WHAT THE TASK REQUIRES: The listing beneath should be written out in full, exactly as shown.

DATA SECTION:
**********

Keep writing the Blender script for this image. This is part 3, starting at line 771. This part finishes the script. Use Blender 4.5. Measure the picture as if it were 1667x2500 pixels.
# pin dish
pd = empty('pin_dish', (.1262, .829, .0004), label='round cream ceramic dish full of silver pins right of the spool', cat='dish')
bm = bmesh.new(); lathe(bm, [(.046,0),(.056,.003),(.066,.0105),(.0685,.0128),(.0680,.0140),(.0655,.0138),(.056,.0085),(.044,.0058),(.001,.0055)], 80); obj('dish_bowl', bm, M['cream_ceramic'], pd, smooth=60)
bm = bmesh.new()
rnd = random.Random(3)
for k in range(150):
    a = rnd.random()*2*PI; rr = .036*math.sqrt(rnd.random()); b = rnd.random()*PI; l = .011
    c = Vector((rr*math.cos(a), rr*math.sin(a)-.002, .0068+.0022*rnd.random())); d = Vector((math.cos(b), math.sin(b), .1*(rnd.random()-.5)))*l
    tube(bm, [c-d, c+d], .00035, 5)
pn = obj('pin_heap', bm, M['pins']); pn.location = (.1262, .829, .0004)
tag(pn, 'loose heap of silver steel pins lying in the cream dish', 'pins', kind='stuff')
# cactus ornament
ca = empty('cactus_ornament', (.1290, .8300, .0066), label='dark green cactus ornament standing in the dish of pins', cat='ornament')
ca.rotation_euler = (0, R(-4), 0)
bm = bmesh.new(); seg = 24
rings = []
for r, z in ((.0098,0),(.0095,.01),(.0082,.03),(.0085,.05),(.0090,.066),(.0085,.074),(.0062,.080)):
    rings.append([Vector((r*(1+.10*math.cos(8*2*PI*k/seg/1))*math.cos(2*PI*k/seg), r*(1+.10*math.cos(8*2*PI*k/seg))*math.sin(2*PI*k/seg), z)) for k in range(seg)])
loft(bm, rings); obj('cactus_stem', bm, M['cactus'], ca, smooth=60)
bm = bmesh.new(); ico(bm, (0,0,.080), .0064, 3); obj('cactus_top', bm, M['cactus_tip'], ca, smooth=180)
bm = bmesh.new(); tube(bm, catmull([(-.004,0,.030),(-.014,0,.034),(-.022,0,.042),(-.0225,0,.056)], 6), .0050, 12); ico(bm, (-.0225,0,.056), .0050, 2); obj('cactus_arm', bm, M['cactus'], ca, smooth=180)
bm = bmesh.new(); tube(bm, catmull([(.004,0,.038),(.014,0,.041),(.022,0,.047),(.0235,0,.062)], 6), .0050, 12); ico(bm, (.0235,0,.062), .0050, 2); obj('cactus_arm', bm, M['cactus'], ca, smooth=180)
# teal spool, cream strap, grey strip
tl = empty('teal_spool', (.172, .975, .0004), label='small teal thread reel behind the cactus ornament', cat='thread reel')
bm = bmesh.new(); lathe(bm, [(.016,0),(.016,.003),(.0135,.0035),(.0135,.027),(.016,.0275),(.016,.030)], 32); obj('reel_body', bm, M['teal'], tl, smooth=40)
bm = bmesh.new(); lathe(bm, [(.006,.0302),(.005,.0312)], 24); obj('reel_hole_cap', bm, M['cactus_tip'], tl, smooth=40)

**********

EXERCISE ANSWER:
Keep writing the Blender script for this image. This is part 3, starting at line 771. This part finishes the script. Use Blender 4.5. Measure the picture as if it were 1667x2500 pixels.
# pin dish
pd = empty('pin_dish', (.1262, .829, .0004), label='round cream ceramic dish full of silver pins right of the spool', cat='dish')
bm = bmesh.new(); lathe(bm, [(.046,0),(.056,.003),(.066,.0105),(.0685,.0128),(.0680,.0140),(.0655,.0138),(.056,.0085),(.044,.0058),(.001,.0055)], 80); obj('dish_bowl', bm, M['cream_ceramic'], pd, smooth=60)
bm = bmesh.new()
rnd = random.Random(3)
for k in range(150):
    a = rnd.random()*2*PI; rr = .036*math.sqrt(rnd.random()); b = rnd.random()*PI; l = .011
    c = Vector((rr*math.cos(a), rr*math.sin(a)-.002, .0068+.0022*rnd.random())); d = Vector((math.cos(b), math.sin(b), .1*(rnd.random()-.5)))*l
    tube(bm, [c-d, c+d], .00035, 5)
pn = obj('pin_heap', bm, M['pins']); pn.location = (.1262, .829, .0004)
tag(pn, 'loose heap of silver steel pins lying in the cream dish', 'pins', kind='stuff')
# cactus ornament
ca = empty('cactus_ornament', (.1290, .8300, .0066), label='dark green cactus ornament standing in the dish of pins', cat='ornament')
ca.rotation_euler = (0, R(-4), 0)
bm = bmesh.new(); seg = 24
rings = []
for r, z in ((.0098,0),(.0095,.01),(.0082,.03),(.0085,.05),(.0090,.066),(.0085,.074),(.0062,.080)):
    rings.append([Vector((r*(1+.10*math.cos(8*2*PI*k/seg/1))*math.cos(2*PI*k/seg), r*(1+.10*math.cos(8*2*PI*k/seg))*math.sin(2*PI*k/seg), z)) for k in range(seg)])
loft(bm, rings); obj('cactus_stem', bm, M['cactus'], ca, smooth=60)
bm = bmesh.new(); ico(bm, (0,0,.080), .0064, 3); obj('cactus_top', bm, M['cactus_tip'], ca, smooth=180)
bm = bmesh.new(); tube(bm, catmull([(-.004,0,.030),(-.014,0,.034),(-.022,0,.042),(-.0225,0,.056)], 6), .0050, 12); ico(bm, (-.0225,0,.056), .0050, 2); obj('cactus_arm', bm, M['cactus'], ca, smooth=180)
bm = bmesh.new(); tube(bm, catmull([(.004,0,.038),(.014,0,.041),(.022,0,.047),(.0235,0,.062)], 6), .0050, 12); ico(bm, (.0235,0,.062), .0050, 2); obj('cactus_arm', bm, M['cactus'], ca, smooth=180)
# teal spool, cream strap, grey strip
tl = empty('teal_spool', (.172, .975, .0004), label='small teal thread reel behind the cactus ornament', cat='thread reel')
bm = bmesh.new(); lathe(bm, [(.016,0),(.016,.003),(.0135,.0035),(.0135,.027),(.016,.0275),(.016,.030)], 32); obj('reel_body', bm, M['teal'], tl, smooth=40)
bm = bmesh.new(); lathe(bm, [(.006,.0302),(.005,.0312)], 24); obj('reel_hole_cap', bm, M['cactus_tip'], tl, smooth=40)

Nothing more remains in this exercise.